Return every record exactly as written.

**** ROWS

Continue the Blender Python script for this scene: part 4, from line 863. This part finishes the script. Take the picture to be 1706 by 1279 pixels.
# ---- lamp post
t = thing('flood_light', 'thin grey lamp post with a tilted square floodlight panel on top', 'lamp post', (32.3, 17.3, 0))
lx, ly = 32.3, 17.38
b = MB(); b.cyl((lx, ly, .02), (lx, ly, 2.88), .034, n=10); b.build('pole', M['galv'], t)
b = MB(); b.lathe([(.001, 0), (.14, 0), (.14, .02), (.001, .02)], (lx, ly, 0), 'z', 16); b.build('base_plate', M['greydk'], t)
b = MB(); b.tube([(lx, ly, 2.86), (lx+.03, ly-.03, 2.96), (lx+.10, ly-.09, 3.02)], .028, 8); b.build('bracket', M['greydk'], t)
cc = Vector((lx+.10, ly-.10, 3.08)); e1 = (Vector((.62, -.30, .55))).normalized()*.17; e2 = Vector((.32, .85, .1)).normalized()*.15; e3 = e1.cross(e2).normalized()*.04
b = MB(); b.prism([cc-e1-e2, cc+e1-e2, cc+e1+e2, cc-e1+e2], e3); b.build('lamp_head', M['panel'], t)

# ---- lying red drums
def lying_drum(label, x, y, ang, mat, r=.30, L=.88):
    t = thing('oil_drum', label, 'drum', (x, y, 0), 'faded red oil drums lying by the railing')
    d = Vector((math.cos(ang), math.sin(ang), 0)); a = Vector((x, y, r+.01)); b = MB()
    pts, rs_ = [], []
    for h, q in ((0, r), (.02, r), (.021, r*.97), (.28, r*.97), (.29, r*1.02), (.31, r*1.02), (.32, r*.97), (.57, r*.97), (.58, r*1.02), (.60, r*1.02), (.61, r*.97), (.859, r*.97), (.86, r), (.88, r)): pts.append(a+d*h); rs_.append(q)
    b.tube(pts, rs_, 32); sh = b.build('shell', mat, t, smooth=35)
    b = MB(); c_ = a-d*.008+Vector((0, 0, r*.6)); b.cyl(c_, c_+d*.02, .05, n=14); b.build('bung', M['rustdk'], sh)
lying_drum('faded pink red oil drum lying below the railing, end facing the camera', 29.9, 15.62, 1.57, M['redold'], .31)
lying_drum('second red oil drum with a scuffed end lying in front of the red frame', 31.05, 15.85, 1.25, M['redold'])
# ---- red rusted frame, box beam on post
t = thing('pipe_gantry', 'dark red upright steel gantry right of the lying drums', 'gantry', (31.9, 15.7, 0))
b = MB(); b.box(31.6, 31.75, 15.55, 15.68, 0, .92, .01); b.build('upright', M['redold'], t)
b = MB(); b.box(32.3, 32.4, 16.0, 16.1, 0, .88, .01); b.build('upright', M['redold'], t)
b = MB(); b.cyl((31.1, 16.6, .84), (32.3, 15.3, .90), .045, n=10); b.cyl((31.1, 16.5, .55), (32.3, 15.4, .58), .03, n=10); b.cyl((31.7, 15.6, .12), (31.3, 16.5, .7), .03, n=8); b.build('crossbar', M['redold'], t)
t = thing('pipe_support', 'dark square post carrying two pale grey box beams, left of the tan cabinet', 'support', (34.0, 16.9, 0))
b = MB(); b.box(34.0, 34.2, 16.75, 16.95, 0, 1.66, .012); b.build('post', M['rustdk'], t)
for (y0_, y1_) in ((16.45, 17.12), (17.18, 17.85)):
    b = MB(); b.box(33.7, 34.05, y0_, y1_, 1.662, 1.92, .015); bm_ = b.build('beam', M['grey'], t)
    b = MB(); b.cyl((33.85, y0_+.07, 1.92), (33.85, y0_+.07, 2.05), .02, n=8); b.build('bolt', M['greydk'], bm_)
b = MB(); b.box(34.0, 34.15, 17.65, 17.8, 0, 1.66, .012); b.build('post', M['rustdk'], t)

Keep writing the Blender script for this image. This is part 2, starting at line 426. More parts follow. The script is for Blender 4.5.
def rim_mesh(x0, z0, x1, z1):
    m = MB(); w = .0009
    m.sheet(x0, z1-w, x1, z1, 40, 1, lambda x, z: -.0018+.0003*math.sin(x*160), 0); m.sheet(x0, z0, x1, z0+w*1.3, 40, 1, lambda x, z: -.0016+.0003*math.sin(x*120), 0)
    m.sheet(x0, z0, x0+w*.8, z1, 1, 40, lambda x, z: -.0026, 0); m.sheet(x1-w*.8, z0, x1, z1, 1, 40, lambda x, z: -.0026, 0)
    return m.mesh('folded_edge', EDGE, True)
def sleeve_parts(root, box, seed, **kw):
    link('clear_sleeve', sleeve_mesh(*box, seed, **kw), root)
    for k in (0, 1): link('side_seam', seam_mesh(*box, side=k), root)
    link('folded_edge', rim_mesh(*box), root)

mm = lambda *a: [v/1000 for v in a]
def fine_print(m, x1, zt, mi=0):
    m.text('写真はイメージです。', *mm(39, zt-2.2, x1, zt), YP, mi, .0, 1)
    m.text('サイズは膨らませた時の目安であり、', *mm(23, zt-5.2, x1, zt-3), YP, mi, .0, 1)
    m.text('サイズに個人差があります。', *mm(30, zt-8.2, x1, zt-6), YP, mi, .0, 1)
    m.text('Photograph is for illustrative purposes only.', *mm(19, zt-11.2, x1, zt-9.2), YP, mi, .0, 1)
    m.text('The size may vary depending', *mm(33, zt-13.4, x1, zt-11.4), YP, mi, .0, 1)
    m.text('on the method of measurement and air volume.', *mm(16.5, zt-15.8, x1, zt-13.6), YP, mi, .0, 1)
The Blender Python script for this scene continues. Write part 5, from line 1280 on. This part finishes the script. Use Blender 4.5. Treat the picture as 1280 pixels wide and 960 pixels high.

********

▶ [REPLY]:
Continue the Blender Python script for this scene: part 4, from line 863. This part finishes the script. Take the picture to be 1706 by 1279 pixels.
# ---- lamp post
t = thing('flood_light', 'thin grey lamp post with a tilted square floodlight panel on top', 'lamp post', (32.3, 17.3, 0))
lx, ly = 32.3, 17.38
b = MB(); b.cyl((lx, ly, .02), (lx, ly, 2.88), .034, n=10); b.build('pole', M['galv'], t)
b = MB(); b.lathe([(.001, 0), (.14, 0), (.14, .02), (.001, .02)], (lx, ly, 0), 'z', 16); b.build('base_plate', M['greydk'], t)
b = MB(); b.tube([(lx, ly, 2.86), (lx+.03, ly-.03, 2.96), (lx+.10, ly-.09, 3.02)], .028, 8); b.build('bracket', M['greydk'], t)
cc = Vector((lx+.10, ly-.10, 3.08)); e1 = (Vector((.62, -.30, .55))).normalized()*.17; e2 = Vector((.32, .85, .1)).normalized()*.15; e3 = e1.cross(e2).normalized()*.04
b = MB(); b.prism([cc-e1-e2, cc+e1-e2, cc+e1+e2, cc-e1+e2], e3); b.build('lamp_head', M['panel'], t)

# ---- lying red drums
def lying_drum(label, x, y, ang, mat, r=.30, L=.88):
    t = thing('oil_drum', label, 'drum', (x, y, 0), 'faded red oil drums lying by the railing')
    d = Vector((math.cos(ang), math.sin(ang), 0)); a = Vector((x, y, r+.01)); b = MB()
    pts, rs_ = [], []
    for h, q in ((0, r), (.02, r), (.021, r*.97), (.28, r*.97), (.29, r*1.02), (.31, r*1.02), (.32, r*.97), (.57, r*.97), (.58, r*1.02), (.60, r*1.02), (.61, r*.97), (.859, r*.97), (.86, r), (.88, r)): pts.append(a+d*h); rs_.append(q)
    b.tube(pts, rs_, 32); sh = b.build('shell', mat, t, smooth=35)
    b = MB(); c_ = a-d*.008+Vector((0, 0, r*.6)); b.cyl(c_, c_+d*.02, .05, n=14); b.build('bung', M['rustdk'], sh)
lying_drum('faded pink red oil drum lying below the railing, end facing the camera', 29.9, 15.62, 1.57, M['redold'], .31)
lying_drum('second red oil drum with a scuffed end lying in front of the red frame', 31.05, 15.85, 1.25, M['redold'])
# ---- red rusted frame, box beam on post
t = thing('pipe_gantry', 'dark red upright steel gantry right of the lying drums', 'gantry', (31.9, 15.7, 0))
b = MB(); b.box(31.6, 31.75, 15.55, 15.68, 0, .92, .01); b.build('upright', M['redold'], t)
b = MB(); b.box(32.3, 32.4, 16.0, 16.1, 0, .88, .01); b.build('upright', M['redold'], t)
b = MB(); b.cyl((31.1, 16.6, .84), (32.3, 15.3, .90), .045, n=10); b.cyl((31.1, 16.5, .55), (32.3, 15.4, .58), .03, n=10); b.cyl((31.7, 15.6, .12), (31.3, 16.5, .7), .03, n=8); b.build('crossbar', M['redold'], t)
t = thing('pipe_support', 'dark square post carrying two pale grey box beams, left of the tan cabinet', 'support', (34.0, 16.9, 0))
b = MB(); b.box(34.0, 34.2, 16.75, 16.95, 0, 1.66, .012); b.build('post', M['rustdk'], t)
for (y0_, y1_) in ((16.45, 17.12), (17.18, 17.85)):
    b = MB(); b.box(33.7, 34.05, y0_, y1_, 1.662, 1.92, .015); bm_ = b.build('beam', M['grey'], t)
    b = MB(); b.cyl((33.85, y0_+.07, 1.92), (33.85, y0_+.07, 2.05), .02, n=8); b.build('bolt', M['greydk'], bm_)
b = MB(); b.box(34.0, 34.15, 17.65, 17.8, 0, 1.66, .012); b.build('post', M['rustdk'], t)

Keep writing the Blender script for this image. This is part 2, starting at line 426. More parts follow. The script is for Blender 4.5.
def rim_mesh(x0, z0, x1, z1):
    m = MB(); w = .0009
    m.sheet(x0, z1-w, x1, z1, 40, 1, lambda x, z: -.0018+.0003*math.sin(x*160), 0); m.sheet(x0, z0, x1, z0+w*1.3, 40, 1, lambda x, z: -.0016+.0003*math.sin(x*120), 0)
    m.sheet(x0, z0, x0+w*.8, z1, 1, 40, lambda x, z: -.0026, 0); m.sheet(x1-w*.8, z0, x1, z1, 1, 40, lambda x, z: -.0026, 0)
    return m.mesh('folded_edge', EDGE, True)
def sleeve_parts(root, box, seed, **kw):
    link('clear_sleeve', sleeve_mesh(*box, seed, **kw), root)
    for k in (0, 1): link('side_seam', seam_mesh(*box, side=k), root)
    link('folded_edge', rim_mesh(*box), root)

mm = lambda *a: [v/1000 for v in a]
def fine_print(m, x1, zt, mi=0):
    m.text('写真はイメージです。', *mm(39, zt-2.2, x1, zt), YP, mi, .0, 1)
    m.text('サイズは膨らませた時の目安であり、', *mm(23, zt-5.2, x1, zt-3), YP, mi, .0, 1)
    m.text('サイズに個人差があります。', *mm(30, zt-8.2, x1, zt-6), YP, mi, .0, 1)
    m.text('Photograph is for illustrative purposes only.', *mm(19, zt-11.2, x1, zt-9.2), YP, mi, .0, 1)
    m.text('The size may vary depending', *mm(33, zt-13.4, x1, zt-11.4), YP, mi, .0, 1)
    m.text('on the method of measurement and air volume.', *mm(16.5, zt-15.8, x1, zt-13.6), YP, mi, .0, 1)
The Blender Python script for this scene continues. Write part 5, from line 1280 on. This part finishes the script. Use Blender 4.5. Treat the picture as 1280 pixels wide and 960 pixels high.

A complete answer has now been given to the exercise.